L’Aquila, una città in Jazz
Parlare di L’Aquila come città destinata a diventare la “capitale del jazz italiano” può sembrare un po’ azzardato se solo si pensa alle rassegne di questo genere in giro per la Penisola. Senza andare troppo lontano, senza neanche scomodare la kermesse perugina, risuona ancora nelle orecchie l’eco dei ritmi sincopati di Brad Mehldau o dei virtuosismi di Pat Metheny, a fare breccia tra il programma estivo di Pescara Jazz. Eppure, il festival che dal prossimo anno sostituirà la maratona del “Jazz italiano per le terre del sisma”, raccoglierà l’eredità di quattro anni in cui si sono alternati circa 2.500 musicisti, a partire da Danilo Rea, Roberto Gatto, Enrico Rava, Gino Paoli – tra i tanti nomi della prima edizione – per arrivare all’ouverture con Peppe Servillo dello scorso anno, sempre sotto la direzione artistica di Paolo Fresu.

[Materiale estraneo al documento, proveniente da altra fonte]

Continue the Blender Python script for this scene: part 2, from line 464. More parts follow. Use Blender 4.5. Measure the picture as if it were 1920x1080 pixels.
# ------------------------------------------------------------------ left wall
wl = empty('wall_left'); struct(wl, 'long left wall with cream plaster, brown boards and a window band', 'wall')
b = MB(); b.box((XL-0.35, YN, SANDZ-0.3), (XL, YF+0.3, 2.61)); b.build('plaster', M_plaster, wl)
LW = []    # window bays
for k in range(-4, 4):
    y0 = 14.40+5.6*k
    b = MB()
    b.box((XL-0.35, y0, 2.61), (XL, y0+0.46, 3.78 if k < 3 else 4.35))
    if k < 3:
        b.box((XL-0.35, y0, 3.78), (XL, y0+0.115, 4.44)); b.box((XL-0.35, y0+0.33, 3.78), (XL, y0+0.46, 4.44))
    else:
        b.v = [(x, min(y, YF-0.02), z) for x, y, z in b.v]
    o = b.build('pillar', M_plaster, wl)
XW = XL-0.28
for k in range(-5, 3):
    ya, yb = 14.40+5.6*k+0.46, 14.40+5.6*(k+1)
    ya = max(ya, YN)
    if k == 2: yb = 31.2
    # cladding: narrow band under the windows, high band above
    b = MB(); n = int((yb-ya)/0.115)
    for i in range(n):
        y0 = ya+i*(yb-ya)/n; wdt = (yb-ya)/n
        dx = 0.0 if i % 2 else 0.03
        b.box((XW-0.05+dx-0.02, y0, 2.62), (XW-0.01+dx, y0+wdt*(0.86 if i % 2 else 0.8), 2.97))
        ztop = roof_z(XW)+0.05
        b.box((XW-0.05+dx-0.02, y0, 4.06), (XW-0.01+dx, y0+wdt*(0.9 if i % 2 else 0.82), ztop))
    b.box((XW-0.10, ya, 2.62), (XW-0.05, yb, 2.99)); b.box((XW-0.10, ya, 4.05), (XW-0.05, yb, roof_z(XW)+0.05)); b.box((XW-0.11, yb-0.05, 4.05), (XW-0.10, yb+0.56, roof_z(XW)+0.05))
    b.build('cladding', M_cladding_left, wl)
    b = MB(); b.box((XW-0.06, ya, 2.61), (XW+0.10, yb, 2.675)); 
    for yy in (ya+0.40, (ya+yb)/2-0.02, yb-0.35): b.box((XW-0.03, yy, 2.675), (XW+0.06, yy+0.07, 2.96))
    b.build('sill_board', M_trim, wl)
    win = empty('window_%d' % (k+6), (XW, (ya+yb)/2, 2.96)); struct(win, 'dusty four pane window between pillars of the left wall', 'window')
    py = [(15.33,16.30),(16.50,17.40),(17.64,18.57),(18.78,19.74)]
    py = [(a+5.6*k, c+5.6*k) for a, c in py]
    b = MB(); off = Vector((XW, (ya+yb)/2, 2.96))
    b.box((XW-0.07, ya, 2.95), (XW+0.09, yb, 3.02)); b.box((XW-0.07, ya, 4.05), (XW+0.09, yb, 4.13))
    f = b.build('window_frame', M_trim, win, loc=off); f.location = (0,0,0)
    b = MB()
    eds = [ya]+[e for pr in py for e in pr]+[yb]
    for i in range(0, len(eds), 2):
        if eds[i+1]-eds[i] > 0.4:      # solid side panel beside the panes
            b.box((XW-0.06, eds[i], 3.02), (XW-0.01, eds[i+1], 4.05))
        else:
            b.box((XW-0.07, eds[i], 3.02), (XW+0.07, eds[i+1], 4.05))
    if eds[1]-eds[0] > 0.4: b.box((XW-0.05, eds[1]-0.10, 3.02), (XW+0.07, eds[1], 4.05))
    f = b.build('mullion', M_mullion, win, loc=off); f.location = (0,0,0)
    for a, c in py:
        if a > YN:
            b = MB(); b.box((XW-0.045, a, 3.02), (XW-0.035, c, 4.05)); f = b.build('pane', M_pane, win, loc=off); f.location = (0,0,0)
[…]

Anche il main stage di stasera, allestito nel cortile dell’emiciclo del Consiglio regionale, riunisce ospiti di rilievo, dalle 21 con Petra Magoni, accompagnata dal vibrafono di Andrea Biondi, subito dopo l’esibizione del Giuseppe Vitale Trio con Flavia Saracino e della consegna di premi alla carriera da parte di Midj a Gianni Cazzola e Gianni Coscia. A seguire, Ambrogio Sapragna e i Solisti dell’orchestra popolare italiana, quindi Simona Molinari nel suo omaggio a Ella Fitzgerald con il supporto di Claudio Filippini (pianoforte), Fabio Colella (batteria), Fabrizio Pierleoni (basso), Gianpiero Lo Piccolo (clarinetto). E infine, la tromba di Cesare Dell’Anna nella sua “Opa Cupa”, il racconto di testimonianze irripetibili, storie di immigrazione, racconto di viaggi e partenze in cui la condivisione e l’esplorazione generano un’alchimia potente in grado di far crollare le barriere sociali dinanzi al confronto tra etnie e culture apparentemente lontane e diverse. La maratona chiuderà così.
«Crediamo che a questo punto L’Aquila sia pronta per proseguire da sola», sottolinea Fresu, direttore artistico della kermesse e presidente della neonata Federazione nazionale “Il jazz italiano”. «Noi ovviamente continueremo a essere presenti. Del resto, il 6 settembre 2015, giorno della prima edizione, è una data spartiacque: esiste un prima e dopo L’Aquila. Per questo, faremo di tutto per regalare a questa città un festival che, a partire dal 2019, trasformerà questi luoghi un punto di riferimento per tutto il movimento nazionale, una capitale di fatto».
Procedendo con ordine, L’Aquila raccoglie in queste ore il testimone al termine di una quattro giorni partita giovedì da Camerino, nelle marche proprio con la tromba di Fresu e il bandoneon di Daniele di Bonaventura a dare il via a Rocca Borgesca, subito dopo l’esibizione di Alberto Napolioni & Penta Res e dei Pescara Jazz Messengers. Poi Scheggino (Perugia) e Amatrice che ieri ha visto in strada il corpo bandistico di Accumoli, i Night Dreamers, Beatrice Arrigoni, John De Leo sino alla chiusura con i Bear Trip. Due le anteprime serali all’Aquila a piazzetta del Sole e piazza Chiarino, tra jam session, dj set e selezioni dell’Umbria jazz club.
Oggi, si parte alle 10 da San Bernardino con i 100Cellos, un gruppo aperto e sperimentale di violoncelli, con guida di Giovanni Sollima ed Enrico Melozzi. Alle 12, sarà la volta di Joe Barbieri e dei suoi “Origami” per chitarra e voce, con la batteria di Sergio Di Natale, il basso di Giacomo Pedicini, il piano di Antonio Fresa e il violoncello di Stefano Iorio.
Dalle 14, si aprono, quasi in contemporanea le altre postazioni, sedici in tutto in giro per il centro storico, a cui si aggiunge il “Giazz” music corner della libreria Polarville nel parco del Castello.